Neoliberal disiplin ile sosyal model arasında bocalayan AB’nin küresel ekonomideki konumu ile ilgili karşılaştırmalı bilgileri içeren önemli bir rapor Mart ayında Avrupa sanayi ve ticaret odalarını bir araya getiren en büyük platform olan Eurochambres tarafından açıklandı. Avrupa çapında neoliberal reform alanında son yılların en etkin baskı gruplarından biri olarak bilinen Eurochambres raporuna göre, AB’nin bugünkü gelir seviyesine ABD tarafından 1985’te; istihdam ve AR-GE harcamaları seviyesine 1978’de; çalışan başına verimlilik seviyesine 1989’da; internet kullanım oranına ise 2002’de ulaşılmıştı. AB ile ABD arasındaki ekonomik mesafenin birçok parametre bazında giderek açıldığına dikkat çekilen raporda, Lizbon’da belirlenen birincil ve ikincil hedeflere ulaşmanın Avrupa’nın halihazırdaki ekonomik performansıyla imkansız olduğu da vurgulanmakta. Bazı AB ülkelerinin büyüme, istihdam ve verimlilik gibi önemli göstergelerde sağladıkları iyileşmelere ve son iki yıldır süren olumlu ekonomik konjonktüre rağmen, 27 üyeye ulaşan AB’nin ABD’nin 2005’te gerçekleştirdiği gelir, istihdam, verimlilik ve AR-GE yatırım seviyelerini 2010 yılında dahi yakalamasının zor göründüğüne dikkat çekiliyor. Buna, Çin’de yüksek büyüme oranına ek olarak AR-GE yatırımlarının da AB düzeyini aşmak üzere olduğu bilgisi eklenerek durumun alarm verici boyutları sergileniyor.
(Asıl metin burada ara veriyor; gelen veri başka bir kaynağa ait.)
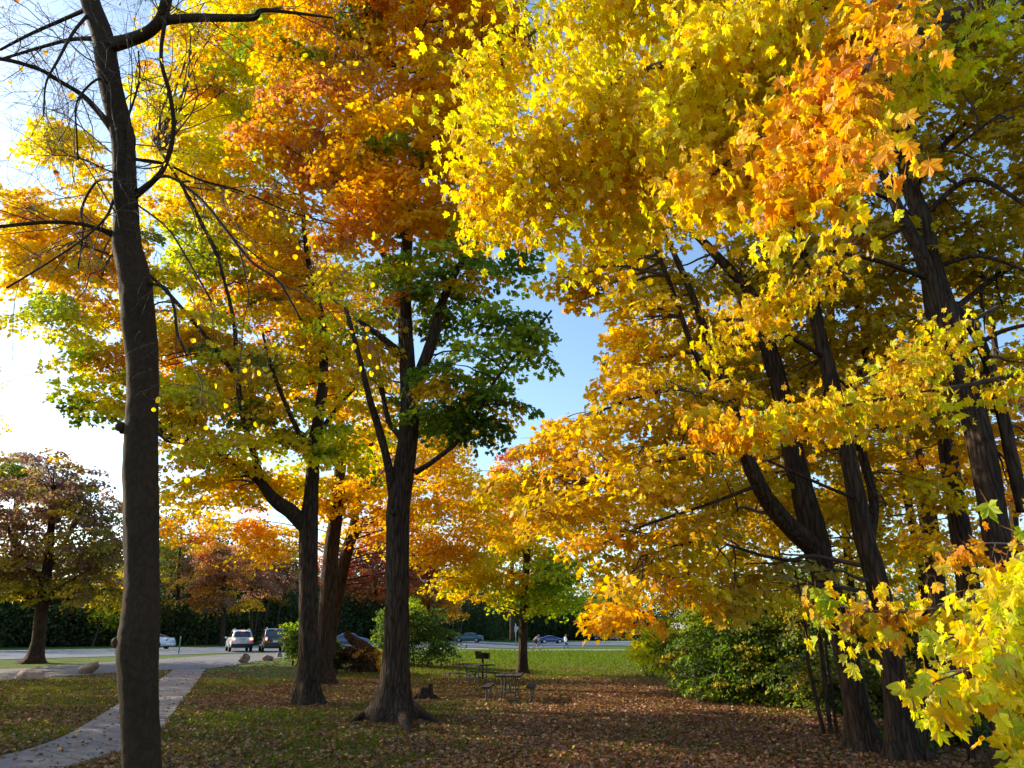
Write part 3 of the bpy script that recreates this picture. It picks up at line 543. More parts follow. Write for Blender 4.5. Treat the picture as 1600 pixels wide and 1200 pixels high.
t.lobes([
 (330, 110, Y, 90, 70, 3, 'lemon3 yellow3 orange1'), (390, -60, Y, 110, 80, 3.5, 'lemon3 yellow3', .8), (400, 60, Y+1, 80, 70, 3, 'lemon3 yellow3'), (350, 600, Y+1, 90, 60, 2.6, 'yellow3 amber2 lime1', .8), (480, 470, Y+1.5, 90, 70, 2.6, 'yellow3 amber3', .8), (270, 660, Y-.5, 60, 40, 2, 'yellow3 lime2'), (500, 600, Y+1.5, 70, 60, 2.6, 'yellow3 amber2', .8), (285, 210, Y, 70, 60, 3, 'lemon6'), (400, 180, Y+1, 80, 60, 3, 'lemon2 lime3 lemon2'), (340, 300, Y+.5, 110, 70, 3, 'yellow3 lemon2 lime2'),
 (115, 250, Y-2, 50, 48, 1.6, 'lemon6', 1.1), (60, 355, Y-2, 90, 50, 2, 'yellow4 lemon2'), (160, 350, Y-2, 70, 66, 2, 'yellow4 lemon2'), (80, 430, Y-2, 85, 42, 2, 'yellow3 lemon3'), (190, 450, Y-1, 60, 50, 2, 'yellow3 lime1 rust1'),
 (110, 510, Y-2, 74, 38, 2, 'lime4 lemon2'), (170, 580, Y-2, 75, 38, 2, 'lime4 lemon2 green1'), (118, 630, Y-2, 26, 22, 1.2, 'green3 lime2'), (175, 630, Y-2, 36, 28, 1.4, 'lime2 lemon2'),
 (290, 410, Y, 90, 66, 3, 'lime4 green2 lemon2'), (400, 370, Y+1, 90, 60, 3, 'rust2 yellow3 lime2'), (410, 460, Y+.5, 80, 44, 2.6, 'orange2 yellow3 lemon2'), (320, 520, Y-1, 80, 44, 2, 'yellow4 orange1 lime2'), (215, 570, Y-1.5, 50, 34, 1.6, 'orange3 yellow2'),
 (470, 540, Y+.5, 80, 50, 2.5, 'lime3 green2 yellow2'), (400, 590, Y, 110, 50, 2.5, 'lime4 lemon2 green1'), (310, 620, Y-1.5, 80, 40, 2, 'lime3 lemon3 yellow1'), (450, 670, Y, 90, 40, 2.4, 'green3 lime3 lemon1'),
 (330, 710, Y-1.5, 90, 36, 2, 'lemon3 yellow3 lime1'), (410, 760, Y+1, 90, 36, 2.2, 'yellow4 lemon2'), (320, 770, Y, 70, 26, 2, 'yellow4 lemon1'), (550, 700, Y+1, 60, 46, 2.2, 'lime3 lemon2 green1')],
 nleaf=70, layers=3.4)
t.done()
# --- two leaning trunks behind
t = Tree('maple_tree', 'dark narrow maple leaning right, close behind the forked maple', 'tree', gnd(502, 1070)); t.lsz = .18; Y = t.base[1]
t.limb([(502, 1078, Y, 34), (503, 1062, Y, 29), (506, 1000, Y, 26), (513, 930, Y, 25), (518, 860, Y, 23), (526, 800, Y, 20), (530, 750, Y, 18), (533, 705, Y, 17), (534, 690, Y, 16), (528, 600, Y, 8), (535, 500, Y, 5)], 'trunk', 24, .04, True, n=90)
t.limb([(531, 785, Y, 9), (550, 775, Y, 6), (580, 760, Y, 4)]); t.limb([(530, 712, Y, 10), (516, 722, Y, 7), (500, 715, Y-.4, 5)])
t.lobes([(560, 780, Y, 80, 40, 2.6, 'amber3 yellow3'), (500, 760, Y, 60, 40, 2.6, 'amber3 yellow2'), (690, 690, Y, 70, 50, 3, 'yellow3 amber2'), (700, 770, Y, 80, 50, 3, 'yellow4 amber2'), (560, 620, Y+1, 90, 70, 3, 'amber3 yellow2 lime1', .7), (540, 480, Y+1, 90, 70, 3, 'amber2 yellow3', .7), (440, 420, Y+1, 100, 80, 3, 'gold2 orange2', .7)], nleaf=64, layers=3, R0=.9)
t.done()
t = Tree('maple_tree', 'brown barked maple slanting to the right between the two larger trunks', 'tree', gnd(508, 1056)); t.lsz = .18; Y = t.base[1]
t.limb([(506, 1062, Y, 26), (508, 1040, Y, 22), (515, 1000, Y, 20), (527, 930, Y, 20), (540, 870, Y, 19), (551, 830, Y, 16), (556, 800, Y, 12), (570, 740, Y, 9), (590, 650, Y, 6)], 'trunk', 20, .04, True, n=80)
t.limb([(548, 848, Y, 8), (562, 830, Y, 6), (566, 815, Y, 4)])
t.lobes([(600, 760, Y, 90, 50, 3.5, 'yellow3 amber3'), (720, 830, Y, 90, 44, 3.5, 'yellow4 lemon1 amber1'), (690, 860, Y-1, 70, 34, 3, 'yellow3 amber2'), (760, 890, Y, 70, 30, 3, 'yellow3 lime2'), (640, 800, Y+1, 60, 30, 3, 'amber3 yellow2'), (590, 690, Y+1, 80, 50, 3, 'yellow3 amber3'), (680, 720, Y+1, 80, 50, 3, 'yellow3 amber2'), (350, 820, Y+2, 120, 36, 3, 'orange3 amber2 rust1'), (430, 850, Y+2, 80, 30, 3, 'orange2 amber2'), (600, 830, Y+1, 110, 40, 3, 'amber3 yellow2 red1')], nleaf=60, layers=3, R0=1.0)
t.done()
# --- the tree standing on the lawn
t = Tree('maple_tree', 'yellow green maple standing alone on the lawn behind the near picnic table', 'tree', gnd(817, 1054)); t.lsz = .20; Y = t.base[1]
t.limb([(817, 1059, Y, 19), (817, 1050, Y, 16), (817, 1020, Y, 14), (818, 960, Y, 13.5), (821, 910, Y, 12.5), (823, 860, Y, 10), (822, 800, Y, 7), (826, 740, Y, 4)], 'trunk', 20, .04, True, n=70)
t.limb([(821, 925, Y, 7), (845, 905, Y-.4, 5), (880, 890, Y-.8, 3)]); t.limb([(820, 905, Y, 7), (790, 890, Y, 4), (760, 880, Y, 3)])
t.lobes([(770, 925, Y, 70, 24, 3, 'yellow3 lime3'), (860, 930, Y, 56, 26, 3, 'lime4 green1'), (880, 890, Y+1, 50, 40, 3, 'green4 lime1'), (815, 880, Y, 80, 40, 3.2, 'lime2 yellow3'), (730, 900, Y, 50, 30, 3, 'yellow4'), (800, 810, Y, 80, 50, 3.4, 'amber3 orange2'), (770, 760, Y, 50, 34, 3, 'orange2 red1 amber2', .7), (870, 905, Y-2.5, 56, 36, 2.4, 'green4 lime2'), (905, 935, Y-2, 30, 22, 1.6, 'lime4')], nleaf=60, layers=3.2, R0=1.0)
t.done()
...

Eurochambres raporunun teşhisleri çok da şaşırtıcı değil ve AB’nin uluslararası rekabetteki konumunu tasvir etme noktasında yerinde görünüyor. Ancak önerilen tedavi metotları söz konusu olduğunda aynı şeyleri söylemek kolay değil. Örneğin, rekabet gücünün arttırılması için etkin denetim ve yenilik (inovasyon) destekleri yanında “Avrupa Sosyal Modeli’nin Modernizasyonu” önerisinin sunulması, AB içindeki sosyo-ekonomik mevzi savaşlarının bütün hızıyla devam ettiğini ortaya koyuyor. Son tahlilde, küresel ekonomik rekabette başat aktör olmak ile Avrupa toplumunun sosyo-ekonomik standartları arasında kabul edilebilir bir denge kurmanın Avrupalı karar alıcıların bundan sonraki dönemde de başlıca gündem maddesini oluşturmaya devam edeceği söylenebilir.